D’abord fêté le 18 janvier
Selon les historiens, le «Léiffrawëschdag» remonte à l’ère préchrétienne avant que cette fête des moissons païenne se transforme, comme d’autres, en un événement religieux lorsque les populations locales se convertissent au christianisme. La date n’était cependant pas fixée au 15 août, mais au 18 janvier, comme le rapporte le poète national Dicks. Ce dernier écrit dans son ouvrage «Coutumes et traditions luxembourgeoises» de 1883 que la fête est finalement déplacée par l’Église en l’an 582.
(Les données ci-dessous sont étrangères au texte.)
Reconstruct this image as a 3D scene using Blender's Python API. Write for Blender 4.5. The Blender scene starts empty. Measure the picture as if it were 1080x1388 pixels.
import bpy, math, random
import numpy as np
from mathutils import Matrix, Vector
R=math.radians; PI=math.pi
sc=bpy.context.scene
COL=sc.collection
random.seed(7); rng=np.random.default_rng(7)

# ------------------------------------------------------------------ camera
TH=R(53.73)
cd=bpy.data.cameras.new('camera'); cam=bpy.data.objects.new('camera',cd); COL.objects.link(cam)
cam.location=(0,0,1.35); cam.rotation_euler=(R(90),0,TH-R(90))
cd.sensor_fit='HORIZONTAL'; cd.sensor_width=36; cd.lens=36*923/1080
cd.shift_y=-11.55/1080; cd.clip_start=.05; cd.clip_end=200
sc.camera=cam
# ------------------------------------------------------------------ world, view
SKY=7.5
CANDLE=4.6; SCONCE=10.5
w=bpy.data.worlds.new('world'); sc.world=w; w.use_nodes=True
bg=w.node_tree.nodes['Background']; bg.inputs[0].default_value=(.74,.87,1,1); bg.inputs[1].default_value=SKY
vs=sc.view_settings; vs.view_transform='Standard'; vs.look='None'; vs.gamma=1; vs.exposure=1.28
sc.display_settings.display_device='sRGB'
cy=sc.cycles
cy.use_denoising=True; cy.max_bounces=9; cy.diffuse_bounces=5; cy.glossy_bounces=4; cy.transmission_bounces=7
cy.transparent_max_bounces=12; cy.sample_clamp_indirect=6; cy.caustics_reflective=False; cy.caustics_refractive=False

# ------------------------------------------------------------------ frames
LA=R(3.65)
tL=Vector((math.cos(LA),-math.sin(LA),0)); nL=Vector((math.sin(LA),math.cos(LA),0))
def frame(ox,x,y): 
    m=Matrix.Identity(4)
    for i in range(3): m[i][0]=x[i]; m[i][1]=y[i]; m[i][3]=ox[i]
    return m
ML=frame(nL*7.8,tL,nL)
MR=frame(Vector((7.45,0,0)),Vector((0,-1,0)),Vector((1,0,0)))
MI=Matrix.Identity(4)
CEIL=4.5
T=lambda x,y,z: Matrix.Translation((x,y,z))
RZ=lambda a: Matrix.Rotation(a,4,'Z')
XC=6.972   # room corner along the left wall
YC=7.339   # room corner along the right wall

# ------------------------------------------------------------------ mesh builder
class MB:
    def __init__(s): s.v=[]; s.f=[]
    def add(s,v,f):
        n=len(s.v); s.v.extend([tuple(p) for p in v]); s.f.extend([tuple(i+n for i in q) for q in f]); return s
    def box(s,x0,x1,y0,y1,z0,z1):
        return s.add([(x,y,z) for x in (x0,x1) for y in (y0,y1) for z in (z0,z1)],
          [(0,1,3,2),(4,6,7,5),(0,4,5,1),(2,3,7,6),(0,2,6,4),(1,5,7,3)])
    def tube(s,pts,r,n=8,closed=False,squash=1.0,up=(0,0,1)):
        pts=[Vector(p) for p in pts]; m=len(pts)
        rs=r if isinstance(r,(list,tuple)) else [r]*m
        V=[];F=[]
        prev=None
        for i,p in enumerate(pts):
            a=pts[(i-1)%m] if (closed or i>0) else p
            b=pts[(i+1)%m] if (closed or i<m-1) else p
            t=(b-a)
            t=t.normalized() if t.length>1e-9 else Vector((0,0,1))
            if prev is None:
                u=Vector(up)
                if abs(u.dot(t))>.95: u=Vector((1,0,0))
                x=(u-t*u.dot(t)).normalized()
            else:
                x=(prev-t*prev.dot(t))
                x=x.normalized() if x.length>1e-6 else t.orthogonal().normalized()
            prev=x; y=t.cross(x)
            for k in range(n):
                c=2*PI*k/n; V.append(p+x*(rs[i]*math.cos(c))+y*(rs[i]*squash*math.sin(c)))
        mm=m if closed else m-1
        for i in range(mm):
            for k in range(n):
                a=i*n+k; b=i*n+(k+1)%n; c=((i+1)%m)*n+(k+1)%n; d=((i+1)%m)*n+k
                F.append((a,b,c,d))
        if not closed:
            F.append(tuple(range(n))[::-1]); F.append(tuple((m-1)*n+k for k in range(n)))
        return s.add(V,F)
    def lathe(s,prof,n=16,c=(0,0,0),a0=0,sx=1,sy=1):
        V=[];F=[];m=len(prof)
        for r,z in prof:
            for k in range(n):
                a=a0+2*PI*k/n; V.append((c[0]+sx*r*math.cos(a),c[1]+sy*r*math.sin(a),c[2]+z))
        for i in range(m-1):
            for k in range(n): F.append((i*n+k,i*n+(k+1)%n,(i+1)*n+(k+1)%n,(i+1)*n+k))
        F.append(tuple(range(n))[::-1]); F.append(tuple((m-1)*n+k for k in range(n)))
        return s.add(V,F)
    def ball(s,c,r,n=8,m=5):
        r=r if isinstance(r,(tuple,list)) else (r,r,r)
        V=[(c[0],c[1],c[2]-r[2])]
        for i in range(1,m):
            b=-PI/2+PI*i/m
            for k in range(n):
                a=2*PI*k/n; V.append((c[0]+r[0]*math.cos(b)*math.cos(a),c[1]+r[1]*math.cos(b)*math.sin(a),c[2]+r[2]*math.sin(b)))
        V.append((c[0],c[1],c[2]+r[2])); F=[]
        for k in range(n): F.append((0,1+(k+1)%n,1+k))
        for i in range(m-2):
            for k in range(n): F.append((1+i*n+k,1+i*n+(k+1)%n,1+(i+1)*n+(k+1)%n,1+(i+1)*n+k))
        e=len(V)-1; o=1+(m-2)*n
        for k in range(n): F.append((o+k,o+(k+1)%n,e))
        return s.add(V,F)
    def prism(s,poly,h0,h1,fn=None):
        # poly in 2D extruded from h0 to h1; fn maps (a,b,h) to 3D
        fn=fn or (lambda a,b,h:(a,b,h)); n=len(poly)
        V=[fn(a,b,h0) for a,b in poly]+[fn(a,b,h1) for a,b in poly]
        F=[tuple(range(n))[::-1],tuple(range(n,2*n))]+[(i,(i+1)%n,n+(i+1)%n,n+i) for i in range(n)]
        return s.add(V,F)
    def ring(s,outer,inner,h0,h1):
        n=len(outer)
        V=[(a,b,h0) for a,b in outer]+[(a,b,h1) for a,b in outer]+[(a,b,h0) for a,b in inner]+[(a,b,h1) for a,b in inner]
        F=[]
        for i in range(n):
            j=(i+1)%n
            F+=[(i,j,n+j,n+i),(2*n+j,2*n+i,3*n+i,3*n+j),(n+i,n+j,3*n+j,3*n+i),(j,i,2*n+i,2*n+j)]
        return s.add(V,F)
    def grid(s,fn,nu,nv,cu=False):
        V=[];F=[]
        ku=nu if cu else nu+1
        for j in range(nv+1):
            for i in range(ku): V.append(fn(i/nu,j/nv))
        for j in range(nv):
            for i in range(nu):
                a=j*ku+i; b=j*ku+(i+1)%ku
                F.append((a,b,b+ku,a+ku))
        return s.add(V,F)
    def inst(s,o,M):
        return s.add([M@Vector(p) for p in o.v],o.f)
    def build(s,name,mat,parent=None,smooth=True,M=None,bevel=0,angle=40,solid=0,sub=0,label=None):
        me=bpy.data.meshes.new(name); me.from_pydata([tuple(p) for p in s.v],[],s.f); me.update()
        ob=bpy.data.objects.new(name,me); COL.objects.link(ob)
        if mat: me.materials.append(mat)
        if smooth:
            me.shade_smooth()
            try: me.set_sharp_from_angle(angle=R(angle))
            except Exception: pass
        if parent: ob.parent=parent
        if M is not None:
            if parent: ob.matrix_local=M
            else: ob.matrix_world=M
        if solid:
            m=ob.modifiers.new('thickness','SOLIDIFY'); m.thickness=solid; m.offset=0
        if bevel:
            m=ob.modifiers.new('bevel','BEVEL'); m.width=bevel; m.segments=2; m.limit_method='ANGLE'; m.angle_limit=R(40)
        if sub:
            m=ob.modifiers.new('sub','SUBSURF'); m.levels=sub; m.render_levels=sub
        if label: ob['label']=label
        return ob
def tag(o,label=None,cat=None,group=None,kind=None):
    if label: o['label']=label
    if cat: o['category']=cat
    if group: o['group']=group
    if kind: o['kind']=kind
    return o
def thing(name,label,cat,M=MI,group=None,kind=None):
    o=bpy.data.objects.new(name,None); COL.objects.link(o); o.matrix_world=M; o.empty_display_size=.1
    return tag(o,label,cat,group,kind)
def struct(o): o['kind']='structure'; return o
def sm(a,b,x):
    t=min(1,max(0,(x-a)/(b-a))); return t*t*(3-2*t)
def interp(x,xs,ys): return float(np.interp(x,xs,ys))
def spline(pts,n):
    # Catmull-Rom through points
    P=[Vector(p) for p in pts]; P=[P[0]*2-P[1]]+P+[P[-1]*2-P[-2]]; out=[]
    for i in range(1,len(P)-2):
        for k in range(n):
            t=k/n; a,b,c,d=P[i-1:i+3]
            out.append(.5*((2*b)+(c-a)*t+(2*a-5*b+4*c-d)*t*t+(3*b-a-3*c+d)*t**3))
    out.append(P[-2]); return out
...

L’Assomption était alors l’occasion pour les paysans de faire bénir par leur curé une gerbe («wësch» en luxembourgeois) qui pouvait être composée d’une centaine d’herbes, des céréales et des légumes. Après avoir donné la carotte aux enfants, le bouquet porte-bonheur était ensuite dispersé : suspendu dans l’étable, disséminé dans la semence, utilisé dans la soupe ou placé dans les cercueils.
Sauvé par Greiveldange
Aussi appelée «Krautwëschdag» («kraut» voulant dire herbes), la coutume prend une autre dimension en 1678, lorsque la Vierge Marie est choisie comme sainte patronne du Grand-Duché. Dès lors, la bénédiction des herbes précède une procession en l’honneur de la Vierge. Trois siècles plus tard, le dogme de l’Assomption est reconnu en 1950 par le pape Pie XII, mais le 15 août a déjà perdu en importance au Luxembourg en raison du déclin de l’agriculture et de son mode de vie.
Tandis que la tradition disparaît sans bruit des villages, les habitants de Greiveldange inversent le cours de choses en décidant de la relancer en 1985, au travers d’une fête en hommage aux agriculteurs, vignerons et artisans d’autrefois. Au fil des années, l’ASBL «Greiweldenger Leit» fait de son «Léiffrawëschdag» un incontournable et le seul encore existant. Depuis 2020, la fête figure à l’inventaire national du patrimoine culturel immatériel, plus que jamais sauvée de l’oubli.